→ **Aim**
Identify, in the records below, every line where the string "More" appears, and copy each such line.

→ **Dataset excerpts**
━━━━━━━━━━━━━━━━━━━━
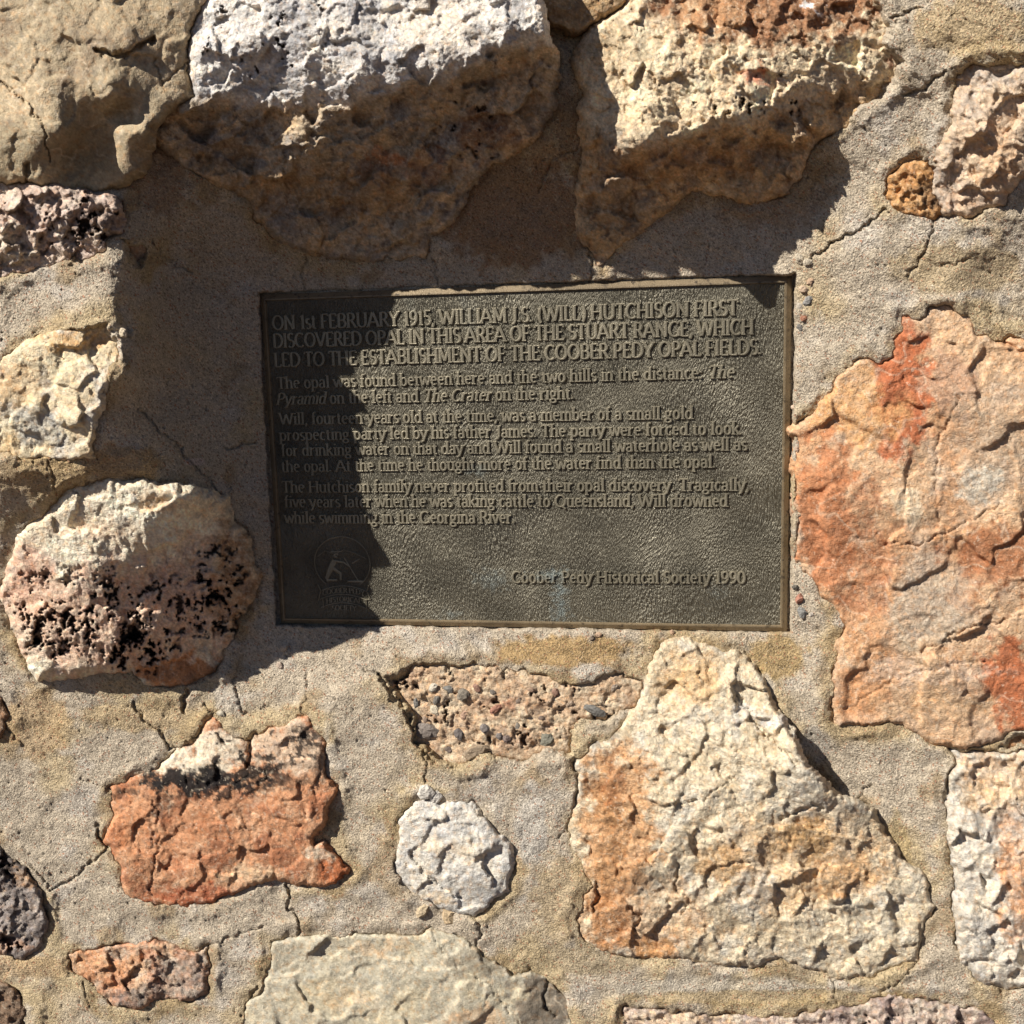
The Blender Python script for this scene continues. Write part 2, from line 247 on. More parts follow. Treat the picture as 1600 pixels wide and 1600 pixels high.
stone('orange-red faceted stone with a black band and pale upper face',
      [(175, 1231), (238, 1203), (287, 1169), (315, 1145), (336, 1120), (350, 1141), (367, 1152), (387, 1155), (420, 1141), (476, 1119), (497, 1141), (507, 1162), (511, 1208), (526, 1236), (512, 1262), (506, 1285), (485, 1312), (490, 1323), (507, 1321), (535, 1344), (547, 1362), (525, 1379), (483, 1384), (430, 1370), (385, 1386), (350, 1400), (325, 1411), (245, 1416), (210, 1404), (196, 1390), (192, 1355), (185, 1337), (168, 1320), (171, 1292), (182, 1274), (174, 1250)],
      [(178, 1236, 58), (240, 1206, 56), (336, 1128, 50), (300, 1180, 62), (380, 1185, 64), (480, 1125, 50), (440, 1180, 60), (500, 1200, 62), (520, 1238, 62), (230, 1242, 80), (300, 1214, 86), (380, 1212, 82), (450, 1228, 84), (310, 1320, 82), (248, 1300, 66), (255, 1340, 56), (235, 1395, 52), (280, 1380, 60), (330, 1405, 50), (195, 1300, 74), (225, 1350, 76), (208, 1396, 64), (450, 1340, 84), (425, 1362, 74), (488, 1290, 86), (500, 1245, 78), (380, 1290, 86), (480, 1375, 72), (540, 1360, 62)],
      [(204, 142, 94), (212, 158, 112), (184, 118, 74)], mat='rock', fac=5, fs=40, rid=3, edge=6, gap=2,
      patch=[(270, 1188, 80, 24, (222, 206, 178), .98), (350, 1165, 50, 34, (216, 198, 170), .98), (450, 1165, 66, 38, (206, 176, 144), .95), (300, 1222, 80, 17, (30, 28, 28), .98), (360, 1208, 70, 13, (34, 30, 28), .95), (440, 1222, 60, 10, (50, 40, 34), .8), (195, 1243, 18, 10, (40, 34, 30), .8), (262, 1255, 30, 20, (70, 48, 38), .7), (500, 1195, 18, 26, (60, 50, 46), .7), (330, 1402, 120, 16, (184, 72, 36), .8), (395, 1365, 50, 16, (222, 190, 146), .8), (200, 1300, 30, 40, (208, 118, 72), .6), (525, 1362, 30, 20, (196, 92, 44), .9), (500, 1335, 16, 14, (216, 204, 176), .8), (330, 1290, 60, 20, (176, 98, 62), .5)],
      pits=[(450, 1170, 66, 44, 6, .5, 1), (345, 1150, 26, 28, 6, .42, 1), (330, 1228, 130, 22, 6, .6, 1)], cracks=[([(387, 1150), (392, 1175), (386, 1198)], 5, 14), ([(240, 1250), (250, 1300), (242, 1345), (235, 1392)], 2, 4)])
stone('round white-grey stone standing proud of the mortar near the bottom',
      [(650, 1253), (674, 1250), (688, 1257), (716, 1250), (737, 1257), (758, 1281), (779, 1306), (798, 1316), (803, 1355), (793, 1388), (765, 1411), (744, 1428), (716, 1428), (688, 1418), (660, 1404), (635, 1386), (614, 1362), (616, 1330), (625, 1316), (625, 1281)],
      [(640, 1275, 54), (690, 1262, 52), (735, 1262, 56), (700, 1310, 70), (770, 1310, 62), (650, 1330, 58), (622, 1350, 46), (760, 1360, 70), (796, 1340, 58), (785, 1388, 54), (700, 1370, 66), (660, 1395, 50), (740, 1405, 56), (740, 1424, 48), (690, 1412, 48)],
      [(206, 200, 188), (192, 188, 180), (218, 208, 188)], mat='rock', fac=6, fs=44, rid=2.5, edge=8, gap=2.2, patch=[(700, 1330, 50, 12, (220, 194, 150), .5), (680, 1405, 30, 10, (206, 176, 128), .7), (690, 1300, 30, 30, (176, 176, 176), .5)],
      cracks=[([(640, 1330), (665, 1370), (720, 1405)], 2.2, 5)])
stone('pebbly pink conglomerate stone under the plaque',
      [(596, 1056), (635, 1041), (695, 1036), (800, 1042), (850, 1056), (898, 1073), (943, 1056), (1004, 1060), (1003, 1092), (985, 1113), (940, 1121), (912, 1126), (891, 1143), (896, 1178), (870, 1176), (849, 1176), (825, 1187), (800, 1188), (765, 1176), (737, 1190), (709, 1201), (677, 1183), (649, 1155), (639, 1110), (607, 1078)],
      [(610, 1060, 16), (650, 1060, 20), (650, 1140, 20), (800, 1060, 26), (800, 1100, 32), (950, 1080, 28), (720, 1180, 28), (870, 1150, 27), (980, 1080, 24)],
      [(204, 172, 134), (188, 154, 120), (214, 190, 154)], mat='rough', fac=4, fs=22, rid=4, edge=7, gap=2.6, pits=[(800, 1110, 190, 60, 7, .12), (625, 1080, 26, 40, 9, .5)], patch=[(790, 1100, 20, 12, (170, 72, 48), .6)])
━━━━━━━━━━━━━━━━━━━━
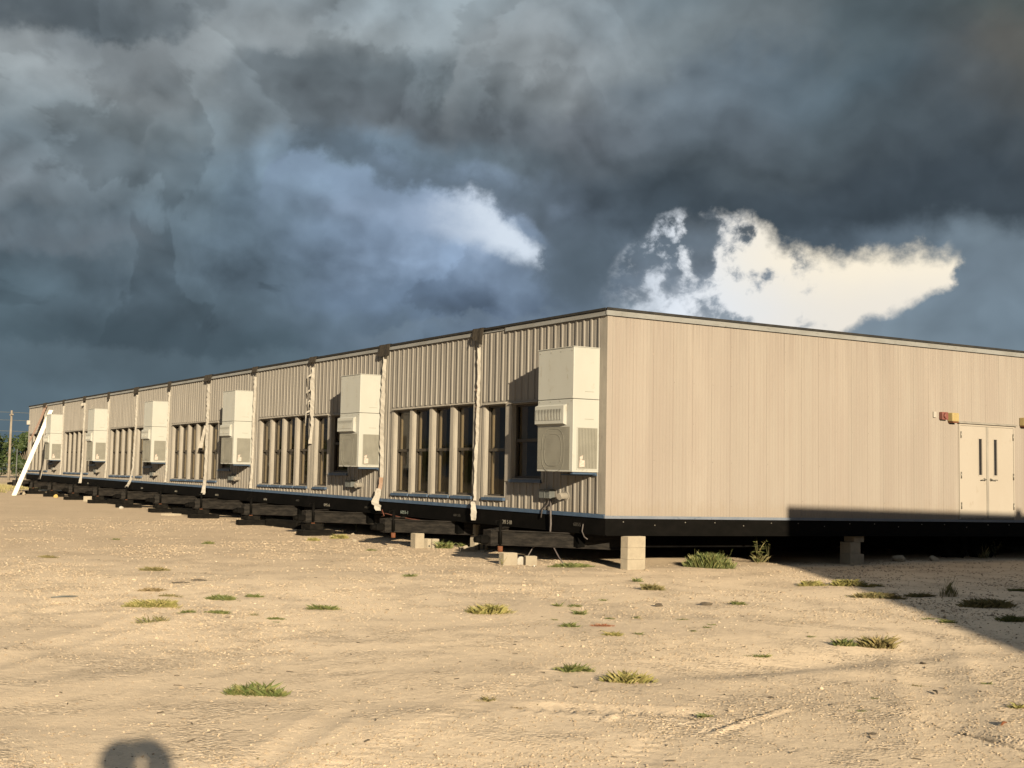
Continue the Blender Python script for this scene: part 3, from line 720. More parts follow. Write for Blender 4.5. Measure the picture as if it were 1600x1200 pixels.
━━━━━━━━━━━━━━━━━━━━
→ **Task response**
The Blender Python script for this scene continues. Write part 2, from line 247 on. More parts follow. Treat the picture as 1600 pixels wide and 1600 pixels high.
Continue the Blender Python script for this scene: part 3, from line 720. More parts follow. Write for Blender 4.5. Measure the picture as if it were 1600x1200 pixels.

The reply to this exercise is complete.